On the cusp of setting off on her solo career, Diana Ross recorded an album of cover versions with the Supremes and The Temptations. Never intended as a single, track four began to gain airplay both on the R&B stations and, crucially for the launch of the international success of the track, the mainstream top forty stations. “I’m Gonna Make You Love Me” features Eddie Kendricks from The Temptations as Diana’s foil, with dreamy, sublime backing vocals from (deep breath) Mary Wilson, Cindy Birdsong, Otis Williams, Melvin Franklin, Paul Williams and Dennis Edwards. Step forward also, the Detroit Symphony Orchestra, and the Motown in-house session band, the Funk Brothers.
Diana Ross had grown up in the projects of Detroit; she was twenty-five years old, and she knew what the boys wanted. Yet Diana was never ever the girl next door. She was born to shimmer, to sparkle with an iridescence that could turn men (and especially Surrey schoolboys) into blushing wrecks, with her mascara drenched, dark, dark eyes.

On IGMYLM, Diana only sings one verse and a chorus and then breathes out half of a spoken middle eight, but oh baby, how she infuses them into the deepest depths of our aching soul. In fact, we’re one minute and seven seconds in before she skillfully instructs us to “Lookie here…” and yet in this verse, Diana finds the perfect tone of sensuality that has us gasping as she ends lines with “Oooh baby” and “Hey baby…”

Already I want to get on the first flight to Detroit and propose marriage, undying fidelity, and if at all possible, make the first bid to sire seventeen of her children.
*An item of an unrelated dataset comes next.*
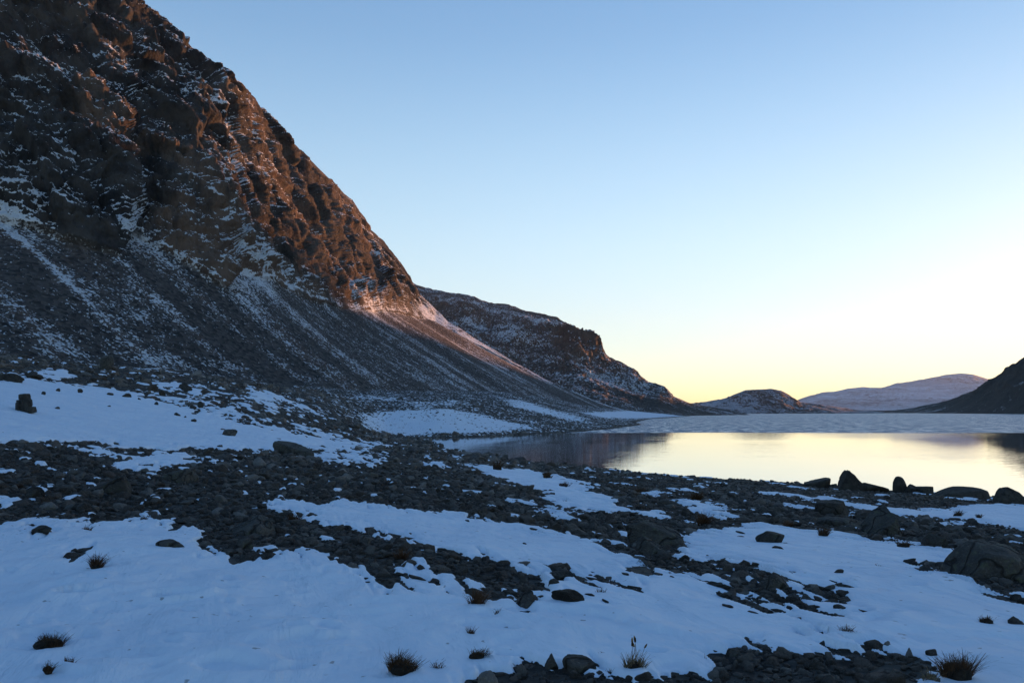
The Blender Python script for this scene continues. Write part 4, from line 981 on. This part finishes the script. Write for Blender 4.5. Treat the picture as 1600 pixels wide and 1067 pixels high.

Her voice, moist and misty, advises (it isn’t a warning – nobody would run away) that she intends to use every trick in the book; “I’ll try my best to get you hooked” and then that breathy “Hey baby…” “Look out boy, ‘cos I’m gonna get you” is delivered with a luscious, heavenly confidence, with a broad smile of certainty.

Then, the chorus, “I'm gonna make you love me; Ooh yes I will, yes I will; And I'm gonna make you love me; Ooh yes I will, yes I will (you know I will)”. That final emphatic “You know I will” is sung with such passion, that, in 1969, radios were known to have melted due to the heat and fire generated by that line.

If by this time, we are still just about able to breathe, Diana Ross fires the ultimate weapon of eroticism: her ability to sigh a few lines of a Gamble & Huff middle eight as if she were Juliet, on the balcony, vowing her love to Romeo of the Montagues.
“Every breath I take, and each and every step I make, brings me closer baby, closer to you.”
And apart from a spirited reaffirmation on the fade, she’s gone. Three minutes and five seconds
that encapsulate everything that pop music should be – a great song, superb arrangement, an
unsurpassed supporting cast, and the greatest vocal performance ever heard on a pop record.
A performance of confidence, panache, style and passion; Diana Ross.

If by this time, we are still just about able to breathe, Diana Ross fires the ultimate weapon of eroticism: her ability to sigh a few lines of a Gamble & Huff middle eight as if she were Juliet, on the balcony, vowing her love to Romeo of the Montagues.